The extravaganza in the Senate is designed by Republican management to highlight the Democratic threat of filibuster to estop nominees by President Bush to the circuit courts. The handiest counter-argument, used by critics of the GOP maneuver, is the old "tu quoque" -- you Republicans did the same thing to our nominees back when Clinton was president. Mr. Al Hunt, writing in The Wall Street Journal, presses home that point, but tends to ignore relevant particulars.
It is true that 60 Clinton judicial nominees "didn't even get the courtesy of a floor vote." But many of these nominees hadn't even got through the Judiciary Committee. You are not entitled to a floor vote until after you have got a committee endorsement. And such endorsements are not based entirely on the abstract qualifications of the candidate. Politics suppurates from the scene. Maybe the candidate had a Youthful Folly which the president was willing to ignore? Maybe the president didn't know about it, but along comes the FBI report, unearthing the Youthful Folly, which one or more senators, on the floor, predictably won't sit still for. Better to let the nominee sit around and do nothing?

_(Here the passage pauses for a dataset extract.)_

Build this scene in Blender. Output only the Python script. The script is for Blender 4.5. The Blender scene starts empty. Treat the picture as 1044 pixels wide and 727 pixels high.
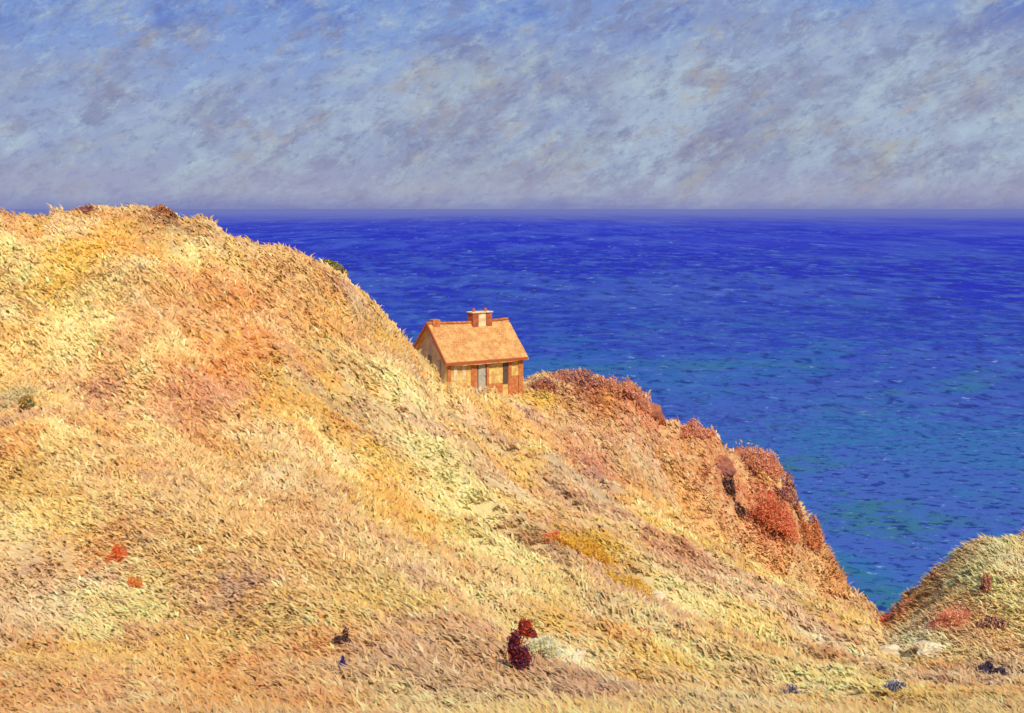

What about the nominee whose name appears because the boss in Chicago wants to please an important friend? So the White House goes along, even though that dude is not going to end up on the bench. But for the rest of his life he will wear that ribbon on his lapel, Presidential Nominee for the Circuit Court. And of course, on the district courts, senators from the candidate's state can exercise their "blue slip" rights to object. Mostly, presidents observe these senatorial prerogatives, but not always: and committee members are not bound by them.
But the fight in the Senate has to do only in part with procedure. What makes the issue boil is the ideological heat. There are constitutional questions raised, and the Supreme Court is the accepted alembic in these matters. No one of the four nominees the Democrats are holding up has been appointed to the Supreme Court, but the age of several justices there, and of many judges in the lower courts, is advanced, so that there will be much judicial traffic in the next period. If Mr. Bush gets another term, he will heavily influence the composition of the judiciary nationwide.